Nevertheless, the claims “do not stand alone” but “are part of a fully integrated written instrument, consisting principally of a specification,” which “is always highly relevant to the claim construction analysis.” Id. at *3 (internal quotation marks and citation omitted). “Usually, [the specification] is dispositive; it is the single best guide to the meaning of a disputed term.” Id. (citing Vitronics Corp. v. Conceptronic, Inc., 90 F.3d 1576, 1582 (Fed. Cir. 1996)). “[T]he scope and outer boundary of claims is set by the patentee’s description of his invention” and, therefore, “claims cannot be of broader scope than the invention that is set forth in the specification.” On Demand Mach. Corp. v. Ingram Indus., Inc., 442 F.3d 1331, 1338–40 (Fed.

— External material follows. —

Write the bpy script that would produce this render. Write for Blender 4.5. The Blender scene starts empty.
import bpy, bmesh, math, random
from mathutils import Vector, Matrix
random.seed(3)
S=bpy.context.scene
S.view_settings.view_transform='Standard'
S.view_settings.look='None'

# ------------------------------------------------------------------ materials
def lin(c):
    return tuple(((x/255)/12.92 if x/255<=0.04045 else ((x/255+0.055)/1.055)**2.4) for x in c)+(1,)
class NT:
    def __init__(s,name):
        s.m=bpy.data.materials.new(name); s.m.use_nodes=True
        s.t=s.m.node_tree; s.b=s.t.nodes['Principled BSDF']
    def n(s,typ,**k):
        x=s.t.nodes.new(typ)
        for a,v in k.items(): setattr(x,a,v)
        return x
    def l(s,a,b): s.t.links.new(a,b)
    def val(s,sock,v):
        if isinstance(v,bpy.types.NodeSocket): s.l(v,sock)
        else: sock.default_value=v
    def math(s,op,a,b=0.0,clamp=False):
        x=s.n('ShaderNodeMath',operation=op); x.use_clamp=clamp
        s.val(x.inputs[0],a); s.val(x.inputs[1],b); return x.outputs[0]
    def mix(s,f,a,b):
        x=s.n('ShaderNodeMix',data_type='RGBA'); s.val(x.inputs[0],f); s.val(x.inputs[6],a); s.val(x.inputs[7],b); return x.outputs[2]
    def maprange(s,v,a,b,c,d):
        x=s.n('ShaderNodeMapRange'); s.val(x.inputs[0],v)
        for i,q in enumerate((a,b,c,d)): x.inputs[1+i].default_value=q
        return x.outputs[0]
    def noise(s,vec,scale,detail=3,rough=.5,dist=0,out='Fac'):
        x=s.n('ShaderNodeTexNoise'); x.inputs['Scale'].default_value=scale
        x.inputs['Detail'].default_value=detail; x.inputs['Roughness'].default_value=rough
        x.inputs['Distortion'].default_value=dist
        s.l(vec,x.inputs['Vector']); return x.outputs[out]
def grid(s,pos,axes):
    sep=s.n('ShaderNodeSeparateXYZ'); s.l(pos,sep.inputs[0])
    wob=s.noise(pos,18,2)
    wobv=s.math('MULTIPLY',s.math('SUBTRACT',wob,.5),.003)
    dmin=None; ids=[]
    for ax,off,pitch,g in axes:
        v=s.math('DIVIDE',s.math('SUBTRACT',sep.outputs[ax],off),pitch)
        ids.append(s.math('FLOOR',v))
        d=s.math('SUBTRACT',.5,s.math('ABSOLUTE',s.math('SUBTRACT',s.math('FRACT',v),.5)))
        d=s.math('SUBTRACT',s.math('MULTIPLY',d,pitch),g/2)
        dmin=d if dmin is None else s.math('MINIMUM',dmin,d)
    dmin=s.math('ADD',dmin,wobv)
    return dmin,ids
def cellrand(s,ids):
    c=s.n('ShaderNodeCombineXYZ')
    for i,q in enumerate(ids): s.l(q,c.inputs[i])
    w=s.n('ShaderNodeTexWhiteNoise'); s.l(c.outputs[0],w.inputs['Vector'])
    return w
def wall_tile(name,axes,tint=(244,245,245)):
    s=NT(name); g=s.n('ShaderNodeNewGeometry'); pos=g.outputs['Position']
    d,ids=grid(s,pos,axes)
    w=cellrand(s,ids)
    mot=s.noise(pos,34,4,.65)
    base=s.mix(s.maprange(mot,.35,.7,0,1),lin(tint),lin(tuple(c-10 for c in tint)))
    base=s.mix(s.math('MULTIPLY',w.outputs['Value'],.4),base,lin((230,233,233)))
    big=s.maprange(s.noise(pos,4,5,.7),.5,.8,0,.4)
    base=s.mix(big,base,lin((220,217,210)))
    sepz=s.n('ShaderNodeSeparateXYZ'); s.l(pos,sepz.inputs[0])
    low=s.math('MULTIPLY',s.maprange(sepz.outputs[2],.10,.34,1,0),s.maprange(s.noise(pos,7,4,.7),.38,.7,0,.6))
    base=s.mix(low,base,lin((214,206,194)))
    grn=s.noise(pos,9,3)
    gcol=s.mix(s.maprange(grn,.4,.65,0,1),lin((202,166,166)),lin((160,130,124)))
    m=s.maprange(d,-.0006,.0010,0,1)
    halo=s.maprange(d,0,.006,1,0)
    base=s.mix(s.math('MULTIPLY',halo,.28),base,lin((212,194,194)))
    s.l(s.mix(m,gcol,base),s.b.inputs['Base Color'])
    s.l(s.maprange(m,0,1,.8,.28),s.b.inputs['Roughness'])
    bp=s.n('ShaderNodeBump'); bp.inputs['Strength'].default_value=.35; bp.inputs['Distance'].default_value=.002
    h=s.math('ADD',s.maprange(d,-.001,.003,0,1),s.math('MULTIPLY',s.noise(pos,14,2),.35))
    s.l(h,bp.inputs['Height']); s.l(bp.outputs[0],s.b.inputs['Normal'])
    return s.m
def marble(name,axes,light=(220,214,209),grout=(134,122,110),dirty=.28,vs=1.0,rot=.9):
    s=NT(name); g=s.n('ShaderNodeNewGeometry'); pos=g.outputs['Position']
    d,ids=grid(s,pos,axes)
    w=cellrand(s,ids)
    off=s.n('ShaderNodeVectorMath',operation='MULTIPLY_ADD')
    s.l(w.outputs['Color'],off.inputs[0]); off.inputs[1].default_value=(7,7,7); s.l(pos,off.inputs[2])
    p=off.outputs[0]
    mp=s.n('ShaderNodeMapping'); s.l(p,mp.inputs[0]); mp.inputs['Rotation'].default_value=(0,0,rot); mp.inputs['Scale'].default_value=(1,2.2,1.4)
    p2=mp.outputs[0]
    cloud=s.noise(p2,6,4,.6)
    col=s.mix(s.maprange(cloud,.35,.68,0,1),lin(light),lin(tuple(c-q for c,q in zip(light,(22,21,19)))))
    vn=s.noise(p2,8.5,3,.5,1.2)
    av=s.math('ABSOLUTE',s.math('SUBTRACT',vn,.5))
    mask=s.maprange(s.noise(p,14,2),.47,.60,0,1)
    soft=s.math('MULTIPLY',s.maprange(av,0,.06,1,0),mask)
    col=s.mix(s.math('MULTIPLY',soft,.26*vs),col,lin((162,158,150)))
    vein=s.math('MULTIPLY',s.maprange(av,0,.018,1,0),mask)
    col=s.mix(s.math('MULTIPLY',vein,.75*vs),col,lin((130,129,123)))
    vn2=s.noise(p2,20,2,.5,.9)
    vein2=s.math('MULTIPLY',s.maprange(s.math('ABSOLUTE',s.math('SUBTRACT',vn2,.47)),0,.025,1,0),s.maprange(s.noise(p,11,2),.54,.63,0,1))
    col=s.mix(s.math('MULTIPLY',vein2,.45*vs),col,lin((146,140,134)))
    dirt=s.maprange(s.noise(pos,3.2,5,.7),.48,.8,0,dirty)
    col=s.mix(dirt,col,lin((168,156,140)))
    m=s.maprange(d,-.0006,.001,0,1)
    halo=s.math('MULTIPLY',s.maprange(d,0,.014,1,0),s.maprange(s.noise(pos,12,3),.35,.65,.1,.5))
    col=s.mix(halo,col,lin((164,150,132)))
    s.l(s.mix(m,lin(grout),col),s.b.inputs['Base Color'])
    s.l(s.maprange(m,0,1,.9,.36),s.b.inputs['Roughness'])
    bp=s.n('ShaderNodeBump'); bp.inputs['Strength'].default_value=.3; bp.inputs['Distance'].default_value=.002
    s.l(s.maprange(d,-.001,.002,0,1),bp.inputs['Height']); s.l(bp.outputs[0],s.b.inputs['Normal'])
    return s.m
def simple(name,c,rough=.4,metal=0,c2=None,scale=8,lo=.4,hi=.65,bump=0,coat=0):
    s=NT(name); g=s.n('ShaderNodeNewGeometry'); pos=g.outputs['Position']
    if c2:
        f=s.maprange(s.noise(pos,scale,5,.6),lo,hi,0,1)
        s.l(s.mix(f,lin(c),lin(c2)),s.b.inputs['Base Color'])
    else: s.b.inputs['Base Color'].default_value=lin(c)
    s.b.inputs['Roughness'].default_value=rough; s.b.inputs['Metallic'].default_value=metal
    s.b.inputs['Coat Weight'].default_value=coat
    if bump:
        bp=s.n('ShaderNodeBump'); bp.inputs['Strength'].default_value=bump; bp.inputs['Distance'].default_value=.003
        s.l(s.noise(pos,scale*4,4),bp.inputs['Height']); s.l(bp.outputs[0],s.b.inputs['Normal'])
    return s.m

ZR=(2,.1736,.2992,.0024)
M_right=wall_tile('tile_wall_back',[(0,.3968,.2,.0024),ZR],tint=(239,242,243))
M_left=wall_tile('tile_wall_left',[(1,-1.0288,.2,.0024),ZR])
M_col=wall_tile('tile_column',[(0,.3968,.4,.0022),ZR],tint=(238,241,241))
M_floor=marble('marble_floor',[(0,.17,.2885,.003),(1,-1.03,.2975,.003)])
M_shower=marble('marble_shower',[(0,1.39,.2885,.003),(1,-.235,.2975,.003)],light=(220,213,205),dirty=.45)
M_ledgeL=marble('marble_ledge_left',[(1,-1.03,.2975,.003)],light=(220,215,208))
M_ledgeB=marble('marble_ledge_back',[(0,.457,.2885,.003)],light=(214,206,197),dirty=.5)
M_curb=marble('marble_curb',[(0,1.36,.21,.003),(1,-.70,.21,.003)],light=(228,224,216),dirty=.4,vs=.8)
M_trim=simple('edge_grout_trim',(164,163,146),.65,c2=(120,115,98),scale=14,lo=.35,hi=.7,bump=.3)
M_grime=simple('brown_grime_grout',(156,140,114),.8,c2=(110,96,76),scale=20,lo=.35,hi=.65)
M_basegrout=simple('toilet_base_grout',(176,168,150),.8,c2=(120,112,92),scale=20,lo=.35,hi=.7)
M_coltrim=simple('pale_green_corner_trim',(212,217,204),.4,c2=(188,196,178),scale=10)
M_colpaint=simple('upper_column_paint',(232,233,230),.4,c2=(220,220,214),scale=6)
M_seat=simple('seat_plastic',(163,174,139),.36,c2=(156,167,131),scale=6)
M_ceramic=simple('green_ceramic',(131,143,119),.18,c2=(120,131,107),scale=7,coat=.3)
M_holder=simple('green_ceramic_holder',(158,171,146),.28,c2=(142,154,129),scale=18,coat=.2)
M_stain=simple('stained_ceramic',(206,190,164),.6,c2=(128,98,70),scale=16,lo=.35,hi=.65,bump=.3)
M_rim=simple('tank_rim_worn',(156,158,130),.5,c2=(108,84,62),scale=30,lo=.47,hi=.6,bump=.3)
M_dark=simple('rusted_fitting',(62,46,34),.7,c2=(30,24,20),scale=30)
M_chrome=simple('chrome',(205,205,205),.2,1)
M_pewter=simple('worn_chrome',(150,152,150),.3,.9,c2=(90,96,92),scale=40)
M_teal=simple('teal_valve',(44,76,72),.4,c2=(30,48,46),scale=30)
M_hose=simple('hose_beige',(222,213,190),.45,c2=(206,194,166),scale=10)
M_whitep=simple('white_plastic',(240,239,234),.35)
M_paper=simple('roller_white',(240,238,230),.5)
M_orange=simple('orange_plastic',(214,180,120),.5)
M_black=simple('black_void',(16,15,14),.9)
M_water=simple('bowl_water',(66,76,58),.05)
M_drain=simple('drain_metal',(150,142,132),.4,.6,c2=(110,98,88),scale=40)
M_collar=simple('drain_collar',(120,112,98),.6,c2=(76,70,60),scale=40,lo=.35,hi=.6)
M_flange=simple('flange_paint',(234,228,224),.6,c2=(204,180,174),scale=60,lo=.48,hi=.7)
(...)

Cir. 2006); see Phillips, 415 F.3d at 1315–17, 1323. The Court must “us[e] the specification [only] to interpret the meaning of a claim,” and must be careful not to “import[ ] limitations from the specification into the claim.” Phillips, 415 F.3d at 1323. This standard may “be a difficult one to apply in practice,” id., but “[t]he construction that stays true to the claim language and most naturally aligns with the patent’s description of the invention will be, in the end, the correct construction.” Id. at 1316 (citing

Renishaw PLC v. Marposs Societa’ per Azioni, 158 F.3d 1243, 1250 (Fed. Cir. 1998)). C. The Prosecution History

After the claims themselves and the specification, “a court should also consider the patent’s prosecution history, if it is in evidence.” Id. at 1317 (internal quotation marks omitted) (quoting Markman v. Westview Instruments, Inc., 52 F.3d 967, 980 (Fed. Cir. 1995)). “Like the specification, the prosecution history provides evidence of how the [United States Patent and Trademark Office] and the inventor understood the patent” and “can often inform the meaning of the claim language by demonstrating how the inventor understood the invention and whether the inventor limited the invention in the course of prosecution, making the claim scope narrower than it would otherwise be.” Id. (citing Vitronics, 90 F.3d at 1582–83). The prosecution history should be given less weight than the claims and the specification, however, because “it often lacks [ ] clarity . . . and thus is less useful for claim construction purposes.” Id. D. Extrinsic Evidence

Courts may also consider extrinsic sources, which “can help educate the court regarding the field of the invention and can help the court determine what a person of ordinary skill in the art would understand claim terms to mean.” Id. at 1319. In particular, “dictionaries and treatises can be useful in claim construction” as they may assist the court in understanding the underlying technology and “can assist the court in determining the meaning of particular terminology to those of skill in the art of the invention.” Id. at 1318.